December 18, 2018

I Am Small

Written and illustrated by Qin Leng
Kids Can Press
40 pp.
Ages 3-7
October 2018 

Her name is Mimi but "I might as well be called Mini" because she is small. Of course it's all relative, as Mimi soon discovers, but still she knows that she is smaller than the rest of her family, even the dog, and her classmates and knows what a disadvantage she is at in the classroom and at the bakery, the butcher shop, the fish market and on the street.
When will I grow big enough to take up as much space in the world as everyone else?
From I Am Small by Qin Leng
But, it's all about perspective. Her friends and family recognize the advantages of being small: getting to sit in the front row of the class photo; staying well hidden during a game of hide-and-seek; and preferential placement when queuing up in the cafeteria.
From I Am Small by Qin Leng
But little Mimi only feels the frustration. That is, until she starts to see from a different point of view: snuggling inside her parents' bed, pretending the bathtub is her pool, and riding the dog as a knight's steed.  Then, when Mimi is introduced to her new baby brother, she realizes that he is "super small" now that she's a big sister.
From I Am Small by Qin Leng
Though most families wouldn't trade those moments when children are very small for anything, it is the way of the world for children and young people to want to be bigger and more grown up.  It's the grass-is-always-greener syndrome, which sadly even adults tend to adopt. Whether author/illustrator Qin Leng was, as a child, smaller than her peers or now that she's a mother she is anticipating the lament of most children who always feel small and insignificant, I don't know. But I do know that Qin Leng can portray that angst sweetly in words and illustration. With the airiness typical of her artwork, Qin Leng brings the reader down to Mimi's perspective, even when we're seeing it from above.

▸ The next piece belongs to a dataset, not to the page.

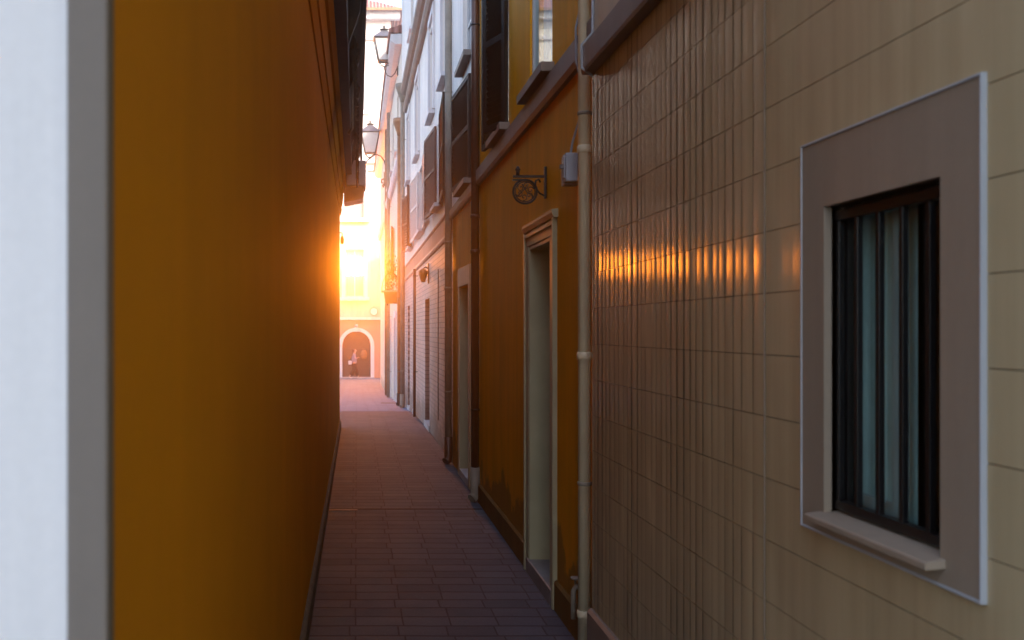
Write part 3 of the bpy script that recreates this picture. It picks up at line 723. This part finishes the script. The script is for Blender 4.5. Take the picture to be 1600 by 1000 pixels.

Maybe everyone around her thinks her smallness is not a big deal but, to Mimi, it definitely is. Minimizing her feelings would not be appropriate so Qin Leng finds the only way to show Mimi that she is more than just small of stature. She is big in heart and importance, especially to a new baby brother who will need to rely on his big sister to help him find his own place in the world.
A French-language edition Je suis petite (Comme des Géants, 2018) is also available.